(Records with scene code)
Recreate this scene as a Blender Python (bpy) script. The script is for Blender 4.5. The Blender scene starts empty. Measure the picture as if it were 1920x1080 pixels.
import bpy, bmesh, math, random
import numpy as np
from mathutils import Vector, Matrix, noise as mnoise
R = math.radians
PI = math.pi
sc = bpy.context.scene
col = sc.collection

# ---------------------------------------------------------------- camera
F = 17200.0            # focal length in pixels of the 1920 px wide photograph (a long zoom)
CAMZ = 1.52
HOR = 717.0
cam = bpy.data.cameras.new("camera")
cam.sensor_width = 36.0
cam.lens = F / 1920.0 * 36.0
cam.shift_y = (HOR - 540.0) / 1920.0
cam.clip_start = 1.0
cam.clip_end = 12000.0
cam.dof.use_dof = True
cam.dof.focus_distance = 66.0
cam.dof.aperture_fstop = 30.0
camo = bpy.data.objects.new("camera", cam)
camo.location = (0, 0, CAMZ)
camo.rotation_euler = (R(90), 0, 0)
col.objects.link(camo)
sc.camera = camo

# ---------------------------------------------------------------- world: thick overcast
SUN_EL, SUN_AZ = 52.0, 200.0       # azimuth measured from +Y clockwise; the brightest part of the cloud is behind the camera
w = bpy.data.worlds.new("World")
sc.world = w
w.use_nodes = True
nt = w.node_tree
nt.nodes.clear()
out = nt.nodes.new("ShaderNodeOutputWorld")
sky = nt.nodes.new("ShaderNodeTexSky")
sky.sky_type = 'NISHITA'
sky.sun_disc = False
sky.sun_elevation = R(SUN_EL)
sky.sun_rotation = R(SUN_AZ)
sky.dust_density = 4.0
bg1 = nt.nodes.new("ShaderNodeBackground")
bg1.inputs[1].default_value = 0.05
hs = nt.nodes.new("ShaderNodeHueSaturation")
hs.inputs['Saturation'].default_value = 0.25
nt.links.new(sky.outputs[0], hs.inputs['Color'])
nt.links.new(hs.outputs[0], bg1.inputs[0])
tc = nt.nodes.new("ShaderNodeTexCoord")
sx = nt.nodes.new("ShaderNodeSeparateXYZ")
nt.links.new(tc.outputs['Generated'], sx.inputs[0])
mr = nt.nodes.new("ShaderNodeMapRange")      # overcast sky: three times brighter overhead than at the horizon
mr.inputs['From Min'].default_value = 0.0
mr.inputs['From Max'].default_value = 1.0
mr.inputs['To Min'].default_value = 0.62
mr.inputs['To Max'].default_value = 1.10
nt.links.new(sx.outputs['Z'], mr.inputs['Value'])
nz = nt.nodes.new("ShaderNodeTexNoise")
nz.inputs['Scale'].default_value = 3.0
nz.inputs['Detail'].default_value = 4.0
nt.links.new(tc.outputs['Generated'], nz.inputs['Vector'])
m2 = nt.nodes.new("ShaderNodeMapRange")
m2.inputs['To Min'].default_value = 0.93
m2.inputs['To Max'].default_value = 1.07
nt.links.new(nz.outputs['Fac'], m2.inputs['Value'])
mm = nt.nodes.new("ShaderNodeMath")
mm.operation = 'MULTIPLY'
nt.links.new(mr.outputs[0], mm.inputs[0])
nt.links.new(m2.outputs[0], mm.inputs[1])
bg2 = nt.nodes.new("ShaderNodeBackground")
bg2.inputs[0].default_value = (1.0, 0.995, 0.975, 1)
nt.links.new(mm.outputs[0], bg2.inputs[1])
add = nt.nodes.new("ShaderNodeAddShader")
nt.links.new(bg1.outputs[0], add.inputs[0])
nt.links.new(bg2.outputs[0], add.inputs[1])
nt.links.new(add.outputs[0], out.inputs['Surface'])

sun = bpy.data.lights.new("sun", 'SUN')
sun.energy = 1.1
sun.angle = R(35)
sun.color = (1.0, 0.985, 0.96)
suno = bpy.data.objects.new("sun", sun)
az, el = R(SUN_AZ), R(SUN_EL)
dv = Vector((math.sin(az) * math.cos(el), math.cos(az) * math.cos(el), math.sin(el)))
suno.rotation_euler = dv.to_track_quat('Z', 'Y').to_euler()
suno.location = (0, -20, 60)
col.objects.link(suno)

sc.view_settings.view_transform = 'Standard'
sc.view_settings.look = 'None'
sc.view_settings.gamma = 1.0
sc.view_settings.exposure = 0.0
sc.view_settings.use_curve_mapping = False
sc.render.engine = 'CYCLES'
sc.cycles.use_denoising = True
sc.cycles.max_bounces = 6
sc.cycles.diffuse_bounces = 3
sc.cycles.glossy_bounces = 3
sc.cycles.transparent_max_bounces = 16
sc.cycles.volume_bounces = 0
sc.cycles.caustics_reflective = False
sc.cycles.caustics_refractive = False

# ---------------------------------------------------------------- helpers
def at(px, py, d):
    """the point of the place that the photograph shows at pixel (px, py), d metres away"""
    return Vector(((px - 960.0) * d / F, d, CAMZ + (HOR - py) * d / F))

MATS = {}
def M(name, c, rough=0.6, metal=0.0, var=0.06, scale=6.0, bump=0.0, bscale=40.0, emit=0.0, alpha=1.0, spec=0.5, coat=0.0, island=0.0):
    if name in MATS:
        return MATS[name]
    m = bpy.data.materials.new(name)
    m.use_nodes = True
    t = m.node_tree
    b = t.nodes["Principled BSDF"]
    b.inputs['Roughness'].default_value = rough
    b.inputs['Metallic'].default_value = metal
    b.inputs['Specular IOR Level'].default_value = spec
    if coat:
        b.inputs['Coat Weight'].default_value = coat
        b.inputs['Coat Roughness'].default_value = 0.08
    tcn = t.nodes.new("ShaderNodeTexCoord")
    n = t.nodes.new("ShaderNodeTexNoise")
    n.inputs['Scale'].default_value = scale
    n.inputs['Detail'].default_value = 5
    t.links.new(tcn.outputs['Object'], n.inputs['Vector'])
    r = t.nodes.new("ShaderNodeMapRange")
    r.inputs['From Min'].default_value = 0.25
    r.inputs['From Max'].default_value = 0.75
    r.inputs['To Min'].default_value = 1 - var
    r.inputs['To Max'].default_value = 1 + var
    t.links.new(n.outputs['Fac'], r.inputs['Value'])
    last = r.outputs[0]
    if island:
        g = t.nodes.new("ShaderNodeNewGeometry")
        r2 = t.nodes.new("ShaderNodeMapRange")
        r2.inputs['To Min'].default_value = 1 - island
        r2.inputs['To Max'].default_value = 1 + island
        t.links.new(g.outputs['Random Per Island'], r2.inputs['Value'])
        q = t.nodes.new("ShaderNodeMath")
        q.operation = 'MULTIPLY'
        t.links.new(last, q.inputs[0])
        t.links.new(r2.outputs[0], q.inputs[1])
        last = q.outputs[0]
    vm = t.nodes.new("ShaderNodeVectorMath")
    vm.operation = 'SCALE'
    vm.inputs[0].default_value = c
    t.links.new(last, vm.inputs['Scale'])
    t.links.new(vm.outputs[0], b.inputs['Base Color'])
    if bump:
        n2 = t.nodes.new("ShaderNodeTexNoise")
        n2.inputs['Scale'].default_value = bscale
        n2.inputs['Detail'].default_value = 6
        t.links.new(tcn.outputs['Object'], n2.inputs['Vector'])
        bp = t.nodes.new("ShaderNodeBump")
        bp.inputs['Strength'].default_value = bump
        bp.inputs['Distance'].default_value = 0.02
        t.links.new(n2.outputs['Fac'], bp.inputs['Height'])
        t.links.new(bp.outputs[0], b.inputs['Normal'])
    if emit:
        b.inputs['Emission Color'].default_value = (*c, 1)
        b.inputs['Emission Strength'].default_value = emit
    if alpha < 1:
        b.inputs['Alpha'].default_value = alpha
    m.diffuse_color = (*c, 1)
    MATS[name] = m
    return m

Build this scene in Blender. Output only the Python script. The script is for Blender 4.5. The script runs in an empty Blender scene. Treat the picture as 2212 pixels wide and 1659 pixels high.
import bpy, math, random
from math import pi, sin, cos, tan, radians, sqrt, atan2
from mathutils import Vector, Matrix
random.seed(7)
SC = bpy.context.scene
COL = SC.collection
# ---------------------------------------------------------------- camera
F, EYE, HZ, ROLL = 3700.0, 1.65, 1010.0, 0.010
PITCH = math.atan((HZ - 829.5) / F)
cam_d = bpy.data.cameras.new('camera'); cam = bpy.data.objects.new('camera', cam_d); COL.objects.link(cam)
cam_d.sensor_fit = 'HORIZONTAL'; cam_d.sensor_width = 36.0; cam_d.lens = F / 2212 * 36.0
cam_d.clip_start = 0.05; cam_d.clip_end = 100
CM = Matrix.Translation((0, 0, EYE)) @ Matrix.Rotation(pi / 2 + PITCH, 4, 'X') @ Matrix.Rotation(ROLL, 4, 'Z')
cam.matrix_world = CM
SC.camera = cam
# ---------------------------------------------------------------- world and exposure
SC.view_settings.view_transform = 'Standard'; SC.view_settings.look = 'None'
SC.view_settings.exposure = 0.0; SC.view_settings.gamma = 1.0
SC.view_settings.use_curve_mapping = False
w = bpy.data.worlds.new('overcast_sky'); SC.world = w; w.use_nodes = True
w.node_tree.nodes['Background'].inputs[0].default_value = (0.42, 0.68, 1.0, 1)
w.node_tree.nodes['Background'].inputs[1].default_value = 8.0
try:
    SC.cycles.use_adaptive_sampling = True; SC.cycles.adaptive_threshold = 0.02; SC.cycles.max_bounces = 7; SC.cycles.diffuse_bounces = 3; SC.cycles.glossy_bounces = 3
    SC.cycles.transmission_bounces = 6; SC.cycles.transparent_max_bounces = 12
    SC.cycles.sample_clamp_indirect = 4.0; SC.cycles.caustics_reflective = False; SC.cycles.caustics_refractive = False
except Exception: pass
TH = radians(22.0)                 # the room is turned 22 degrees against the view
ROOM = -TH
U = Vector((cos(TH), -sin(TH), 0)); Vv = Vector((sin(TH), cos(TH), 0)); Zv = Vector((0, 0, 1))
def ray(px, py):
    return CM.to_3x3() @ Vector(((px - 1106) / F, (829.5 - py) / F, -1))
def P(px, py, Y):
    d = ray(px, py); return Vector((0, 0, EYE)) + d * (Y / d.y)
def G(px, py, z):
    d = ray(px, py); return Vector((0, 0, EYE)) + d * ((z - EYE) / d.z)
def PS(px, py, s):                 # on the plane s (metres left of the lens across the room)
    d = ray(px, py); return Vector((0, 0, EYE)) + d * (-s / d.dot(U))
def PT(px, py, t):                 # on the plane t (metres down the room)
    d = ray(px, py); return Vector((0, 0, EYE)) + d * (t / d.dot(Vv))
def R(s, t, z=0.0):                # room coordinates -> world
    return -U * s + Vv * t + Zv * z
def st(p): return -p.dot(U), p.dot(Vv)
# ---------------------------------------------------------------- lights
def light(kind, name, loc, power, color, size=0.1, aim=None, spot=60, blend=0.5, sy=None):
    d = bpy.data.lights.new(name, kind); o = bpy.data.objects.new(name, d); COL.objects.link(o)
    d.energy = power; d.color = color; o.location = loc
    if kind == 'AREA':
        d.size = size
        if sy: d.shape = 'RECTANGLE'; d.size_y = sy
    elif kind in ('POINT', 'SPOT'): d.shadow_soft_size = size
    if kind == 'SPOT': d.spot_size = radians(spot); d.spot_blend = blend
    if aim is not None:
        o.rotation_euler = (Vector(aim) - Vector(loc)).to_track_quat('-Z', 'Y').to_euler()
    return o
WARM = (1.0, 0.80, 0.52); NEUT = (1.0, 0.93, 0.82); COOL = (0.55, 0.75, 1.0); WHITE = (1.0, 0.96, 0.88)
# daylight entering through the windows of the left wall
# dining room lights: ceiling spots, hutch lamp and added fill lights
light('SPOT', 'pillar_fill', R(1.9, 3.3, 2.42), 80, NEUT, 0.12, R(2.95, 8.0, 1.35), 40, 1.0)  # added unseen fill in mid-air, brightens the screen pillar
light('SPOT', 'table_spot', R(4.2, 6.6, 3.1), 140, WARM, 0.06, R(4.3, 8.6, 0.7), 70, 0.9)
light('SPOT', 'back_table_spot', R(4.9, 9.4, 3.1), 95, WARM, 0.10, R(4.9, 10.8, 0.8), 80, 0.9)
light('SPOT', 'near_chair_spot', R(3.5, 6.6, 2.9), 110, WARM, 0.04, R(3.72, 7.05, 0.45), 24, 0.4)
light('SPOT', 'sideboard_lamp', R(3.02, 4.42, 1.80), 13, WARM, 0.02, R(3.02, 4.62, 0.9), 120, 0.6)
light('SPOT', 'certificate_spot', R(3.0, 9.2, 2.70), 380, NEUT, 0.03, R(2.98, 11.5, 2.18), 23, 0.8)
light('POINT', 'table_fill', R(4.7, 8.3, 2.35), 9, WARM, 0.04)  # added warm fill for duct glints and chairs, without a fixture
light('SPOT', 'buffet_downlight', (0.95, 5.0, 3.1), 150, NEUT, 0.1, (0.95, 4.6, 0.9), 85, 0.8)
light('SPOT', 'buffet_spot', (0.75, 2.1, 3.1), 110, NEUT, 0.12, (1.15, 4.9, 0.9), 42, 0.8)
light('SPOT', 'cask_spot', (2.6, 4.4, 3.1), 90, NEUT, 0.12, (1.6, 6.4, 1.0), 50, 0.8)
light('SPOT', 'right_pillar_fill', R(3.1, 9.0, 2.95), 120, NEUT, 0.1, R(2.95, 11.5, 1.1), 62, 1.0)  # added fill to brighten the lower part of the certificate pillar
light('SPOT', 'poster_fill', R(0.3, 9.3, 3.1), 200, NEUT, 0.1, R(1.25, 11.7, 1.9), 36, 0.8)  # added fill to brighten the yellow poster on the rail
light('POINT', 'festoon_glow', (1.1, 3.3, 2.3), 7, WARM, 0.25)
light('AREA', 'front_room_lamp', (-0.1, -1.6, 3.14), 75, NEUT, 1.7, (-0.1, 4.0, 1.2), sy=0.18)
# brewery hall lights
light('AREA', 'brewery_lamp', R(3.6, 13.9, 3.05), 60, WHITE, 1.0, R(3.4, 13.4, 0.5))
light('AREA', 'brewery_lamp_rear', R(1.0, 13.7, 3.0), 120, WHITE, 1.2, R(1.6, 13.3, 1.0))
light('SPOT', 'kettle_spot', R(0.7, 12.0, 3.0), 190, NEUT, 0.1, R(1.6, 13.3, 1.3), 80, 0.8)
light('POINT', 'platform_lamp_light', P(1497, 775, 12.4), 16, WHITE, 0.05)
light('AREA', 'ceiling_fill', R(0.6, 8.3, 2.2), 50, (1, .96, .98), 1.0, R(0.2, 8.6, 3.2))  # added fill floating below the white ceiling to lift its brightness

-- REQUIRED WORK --
Your task is to collect every line above that contains the word "empty".

-- WRITTEN SOLUTION --
Recreate this scene as a Blender Python (bpy) script. The script is for Blender 4.5. The Blender scene starts empty. Measure the picture as if it were 1920x1080 pixels.
Build this scene in Blender. Output only the Python script. The script is for Blender 4.5. The script runs in an empty Blender scene. Treat the picture as 2212 pixels wide and 1659 pixels high.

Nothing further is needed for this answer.